Tutto il malfaraggio venne acquistato da una società per azioni che lo distrusse cambiando la destinazione d'uso in residence, poiché il paese ormai era destinato a uno sviluppo turistico di tipo balneare.
Per quanto concerne, invece, il vecchio malfaraggio dei D'Amico, già venduto al barone Natoli di Gioiosa Marea, esso presentava un ingresso enorme con salone che portava al primo piano, dove si trovavano il salone e le sale elegantemente decorate e arredate, in particolare le camere da letto con le pareti affrescate con figure di angeli.

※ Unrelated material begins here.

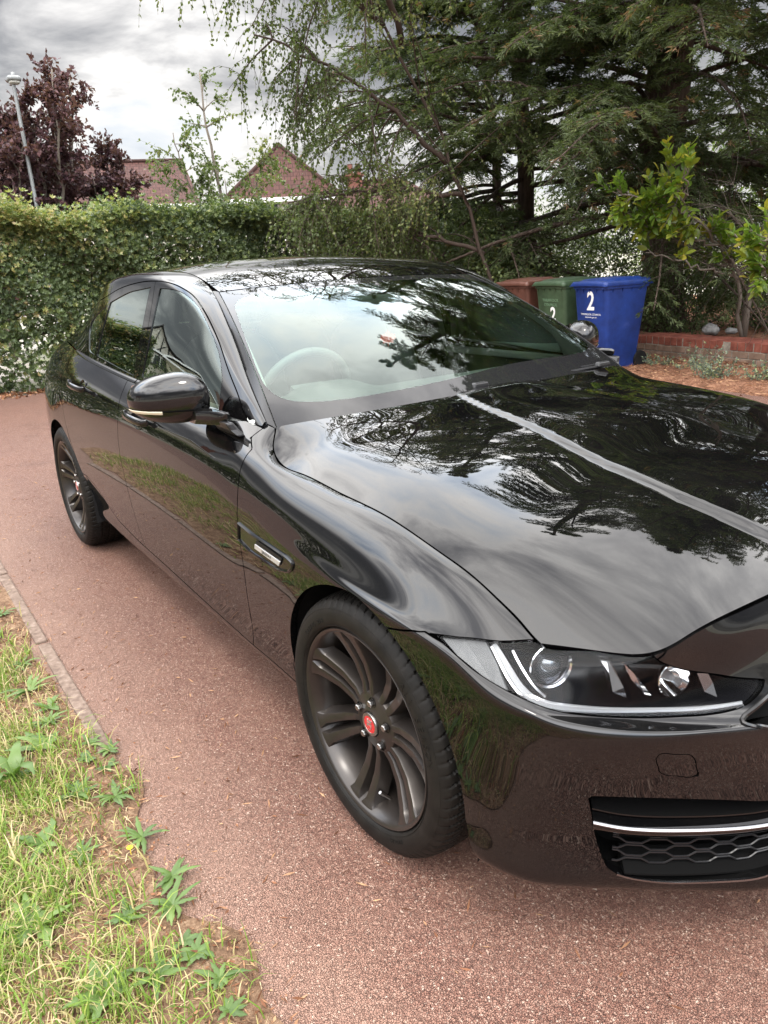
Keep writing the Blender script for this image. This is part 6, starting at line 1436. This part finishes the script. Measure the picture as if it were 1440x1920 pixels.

Sul lato sinistro del portone d'ingresso si ergeva una cappella. Sopra il portone faceva di se lo stemma della famiglia D'Amico; alla sinistra c'erano i locali, con un porticato per il riparo delle barche della tonnara, cui seguivano allineate delle casette basse, come la loggia, il razzanà; fuori c'erano grandi vasche d'acqua, dodici ciminiere e le abitazioni dei dipendenti.
Il tutto era contornato da agrumeti, uliveti, vigne e stalle.
Nel 1957, il palazzo con tutto lo stabilimento venne acquistato da Giuseppe Ingrillì, commerciante di Capo D'Orlando, che vi abitò per tanti anni insieme alla sua famiglia.
Nel 1978, venne venduto a una società per azioni e intorno agli anni ottanta venne demolito per realizzare un residence, oggi condominio Libertà.